Earl Hutchison was a small boy during the mine war. He and his family lived in Tovey and Virden Illinois during the conflict. In his 2006 book, Growing Up On The Illinois Prairie During The Great Depression And The Coal Mine Wars: A Portrayal Of The Way Life Was, Dr. Hutchison recounts his experiences as a young boy living under the cloud of economic calamity and a violent labor war.

In this excerpt, Hutchison attempts to understand why as a six-year-old, he shot out the windows of the local mine owner as well as the perpetual violence that gripped the region:

“Perhaps part of my actions here and elsewhere stem from what I call 'resident' or 'landed' memories. The essence of a man or a woman, I believe, stems not only from their heritage and their actions but from the land they live on. The milieu they live in. If the land or the milieu has a history of turbulence and violence, that influence may be paramount: The consciousness it exerts on those living on that land, an endosymbiosis, cannot be dismissed as inconsequential.”

While Hutchison’s tome is a valuable oral history of the times, the publisher Edwin Mellen Press specializes in academic research works which will prevent this book from being affordable for many. (It's priced at $109.95) However, Hutchison and the publisher are to be commended for preserving a history that is too often ignored. And while the book may be out of personal reach, the local public or university library may very well be able to acquire a copy.

Sunday, March 9, 2008

“Coal Field Hell Raiser”

The Progressive Miners of America distinguished itself in a number of ways. Perhaps the most important was the role that women played in organizing and leadership. As a community-based union, the PMA viewed its struggle as that of the community and not limited to the male members of the organization. As pointed out in an earlier post, PMA women organized themselves and became active organizers and leaders in the struggle. Sometimes they were willing to take risks that their male counterparts were unwilling to assume.

Much of that early activism was led by the first President of the Women’s Auxiliary of the Progressive Miners of America, Agnes Burnes Wieck.

The East St. Louis Journal noted:

“In the old days, women of the mine areas were a hazard to the success of any strike. The men knew that a complaining woman at home could drive the most militant union man back to the pits without victory.

Now the women, organized under the auxiliary, glory in the privations they suffer. They would not let the men go back if they wanted to go, unless the return was a distinct victory. That, says Mrs. Wieck, is why there never can be a compromise between the Progressives and the U.M.W.A. in Illinois.
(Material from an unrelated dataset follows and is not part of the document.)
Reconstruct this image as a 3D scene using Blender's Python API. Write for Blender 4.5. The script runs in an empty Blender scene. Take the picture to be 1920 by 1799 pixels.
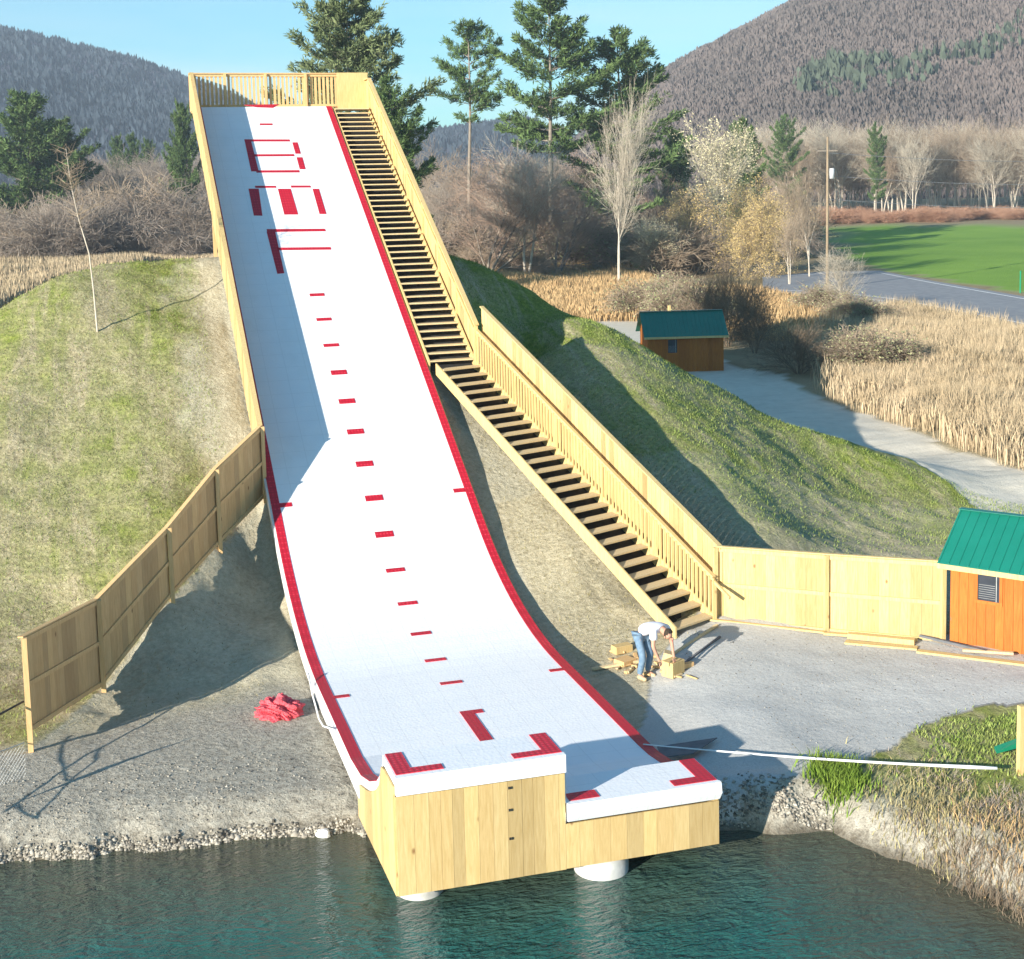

The second factor is that as an organization the women have taken an important role in the actual hostilities. The have picketed and the have marched in demonstrations. The have held meetings in the face of orders forbidding meetings. Where they might have starved singly, they have learned through organization to raise money for food, clothing, and strike expenses.”

Charles M. Swart, “Agnes Burnes Weick (sic) – Coal Fields Hell Raiser,” East St. Louis Journal, Illinois Magazine, 22 October 1933, 1.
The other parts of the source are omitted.